よって、第三者の目でこういった香港警察の不正や濡れ衣について調査するべきだと抗議団体は主張しています。
追記
上記の画像は香港警察ではなくデモ隊の画像であることがわかりました。
銃に見えるものはエアガンとのことです。
31日の衝突直後、勇武派が多数の火炎瓶を投げていたことに非難の声が出た。すると間もなく、それは警察側の工作員の仕業だとする写真付きの検証情報が流されたが、後にこの情報自体がデマ(=「工作員」の装備がただのエアガン)であることが判明した。

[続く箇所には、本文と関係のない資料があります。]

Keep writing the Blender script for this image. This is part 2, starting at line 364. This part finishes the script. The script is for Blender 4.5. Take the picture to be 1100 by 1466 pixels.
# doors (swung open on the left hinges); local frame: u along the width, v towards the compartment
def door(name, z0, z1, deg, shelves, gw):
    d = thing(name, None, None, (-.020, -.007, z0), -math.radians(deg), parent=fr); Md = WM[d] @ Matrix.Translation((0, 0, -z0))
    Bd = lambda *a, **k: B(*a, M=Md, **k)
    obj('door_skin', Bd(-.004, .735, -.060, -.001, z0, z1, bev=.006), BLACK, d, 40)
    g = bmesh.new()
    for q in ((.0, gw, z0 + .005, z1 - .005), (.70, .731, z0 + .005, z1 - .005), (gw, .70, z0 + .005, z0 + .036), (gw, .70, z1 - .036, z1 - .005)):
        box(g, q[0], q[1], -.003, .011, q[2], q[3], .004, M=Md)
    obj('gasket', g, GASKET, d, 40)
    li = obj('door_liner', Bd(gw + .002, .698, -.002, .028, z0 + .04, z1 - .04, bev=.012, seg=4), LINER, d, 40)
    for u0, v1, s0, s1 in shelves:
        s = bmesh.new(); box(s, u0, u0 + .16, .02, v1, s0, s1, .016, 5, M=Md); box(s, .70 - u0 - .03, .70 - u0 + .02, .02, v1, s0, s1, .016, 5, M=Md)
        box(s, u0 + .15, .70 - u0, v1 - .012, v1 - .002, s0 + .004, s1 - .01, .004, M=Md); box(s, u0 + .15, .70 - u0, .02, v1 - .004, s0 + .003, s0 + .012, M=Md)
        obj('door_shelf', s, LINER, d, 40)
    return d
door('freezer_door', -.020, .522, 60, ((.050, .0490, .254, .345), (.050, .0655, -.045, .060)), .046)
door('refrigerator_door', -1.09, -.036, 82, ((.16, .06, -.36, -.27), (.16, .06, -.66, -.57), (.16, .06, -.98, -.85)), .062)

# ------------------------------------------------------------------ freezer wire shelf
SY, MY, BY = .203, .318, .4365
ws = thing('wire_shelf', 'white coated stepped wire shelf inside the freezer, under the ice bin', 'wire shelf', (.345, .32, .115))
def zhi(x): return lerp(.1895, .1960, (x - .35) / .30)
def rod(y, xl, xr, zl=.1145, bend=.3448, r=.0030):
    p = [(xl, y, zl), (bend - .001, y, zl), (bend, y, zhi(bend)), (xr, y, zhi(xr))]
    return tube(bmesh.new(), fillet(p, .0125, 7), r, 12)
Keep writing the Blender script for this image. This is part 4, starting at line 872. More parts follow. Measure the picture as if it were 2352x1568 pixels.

(文春オンライン)
デモ抗議団体の5つの要求⑤キャリーラム(林鄭月娥)行政長官の辞任と民主的選挙の実現
抗議団体は、今回の発端となった逃亡犯条例改正案を強行に推し進めようとした香港政府は退陣するべきと考えています。
・香港の平和を乱した元凶としてキャリーラム(林鄭月娥)行政長官の辞任
・不平等のない民主的な選挙
を抗議団体は要求しています。
キャリーラム(林鄭月娥)行政長官の辞任については遅かれ早かれ、実現するのではないでしょうか・・?
中国当局としても、今回のデモ抗議を抑えられなかった責任は香港政府とキャリーラム(林鄭月娥)行政長官にあると考えるのが自然な流れと言えそうですよね・・・。
とは言え、民主的な選挙については現段階ではほぼ不可能でしょう。
香港の選挙は日本のように直接候補者に投票するという形式ではありません。
ということは選挙制度そのものを変えなければいけないため「民主的な選挙の実現」については要求がのまれることはしばらくは難しいと考えるのが自然でしょう・・。
まとめ
以上、香港デモの抗議団体側の「5つの要求」や目的についてわかりやすくまとめました。
2019年9月5日の時点では①の改正案の撤回のみが認められ、さらには「完全撤回」とは言い難い状況ではあります・・。
未だ1000人以上の勾留中の香港市民もいるとのことですから、解決したとは全く言えない状況ですよね。
ですが、ここから香港市民の態度がどう変わっていくかは香港政府や抗議団体のリーダーシップにかかっています。
少しでも早く解決に向かうように、祈りましょう。。